Thank you for your thoughts on prayer. This is definitely something that I struggle to understand. It seems that there is a difference between just praying on one side and then entering into a life of prayer on the other. In the former one can pray daily and earnestly, while struggling to see the difference between the power of prayer and mere chance, where the world seems absurd and pointless. In the latter it seems that one is brought up into the mystery of the Trinitarian God, beyond all categories and into a relationship of Love, where we find a foretaste of things to come. It seems that we often bounce back and forth between two different worlds, where in reality there is only one. Sometimes it becomes tiresome to be living only in the world that appears absurd and meaningless, because true prayer becomes almost impossible and at times similar to a catch 22. By this I mean that when we begin to struggle, these mysteries are not immediately revealed to us and we most continue in a sort of blind faith. And when we do nothing it often appears to yield the same fruit.

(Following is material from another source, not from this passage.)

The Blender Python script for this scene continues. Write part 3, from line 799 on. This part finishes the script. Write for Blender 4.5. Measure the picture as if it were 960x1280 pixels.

Basically what I am saying here is that I desire to move to another level of faith or understanding. I also wonder if others struggle with some of these thoughts? Again, thank you for your thoughts on pray. It seems to be our primary way to communion with God but yet is probably more misunderstood and misused than anything in our somewhat pseudo-Christian culture. Much harm has been done to the views of how God relates to mankind, what He wants for us and how He saves us.